Hong Kong property group calls for US$2.6 bn fund to stabilise market

WEDNESDAY, SEPTEMBER 17, 2025

Hong Kong property chamber calls for HK$20bn fund to stabilise distressed assets, warning the slump threatens the city’s role as a financial hub.

A Hong Kong real estate association is calling on the government to create a HK$20 billion (US$2.6 billion) stabilisation fund to support distressed property assets and curb systemic financial risks.

The Hong Kong and International Chapter of the China Real Estate Chamber of Commerce said the city’s prolonged property slump is driving up non-performing loans, triggering forced asset sales and tightening liquidity for developers and investors. If left unchecked, it warned, the downturn could erode Hong Kong’s status as a leading financial centre.

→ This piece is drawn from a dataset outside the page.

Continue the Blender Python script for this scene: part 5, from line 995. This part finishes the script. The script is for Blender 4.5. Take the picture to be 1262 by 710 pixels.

“This is a vicious cycle. Banks are offloading assets cheaply, becoming reluctant to issue new loans,” said Charles Lam, the chamber’s permanent honorary president. “That creates a liquidity squeeze, fewer new projects, and risks a domino effect across finance and property.”

The chamber proposed a fund seeded by government or quasi-government agencies such as the Hong Kong Monetary Authority (HKMA) and the Hong Kong Mortgage Corporation, each contributing 25% of initial capital alongside institutional investors, with the remaining half available to the public.

It suggested the fund could later list on the stock exchange, modelled on the Tracker Fund created during the 1998 Asian Financial Crisis.

Major developers, including Hongkong Land, Link Asset Management and Sino Land, are members of the chamber, which stressed the need for urgent measures to revive the sector. Lawmaker Louis Loong has also urged the government to rezone more commercial land for residential or mixed-use projects to ease oversupply.

Non-performing loans in Hong Kong climbed to US$25 billion at the end of March, a two-decade high equal to 2% of total credit, according to Fitch Ratings.

The ratio may rise to 2.3% by year-end, the steepest increase in the Asia Pacific. Office and retail property values have plunged nearly 50% from their 2018 peaks, eroding collateral and fuelling bank seizures of assets.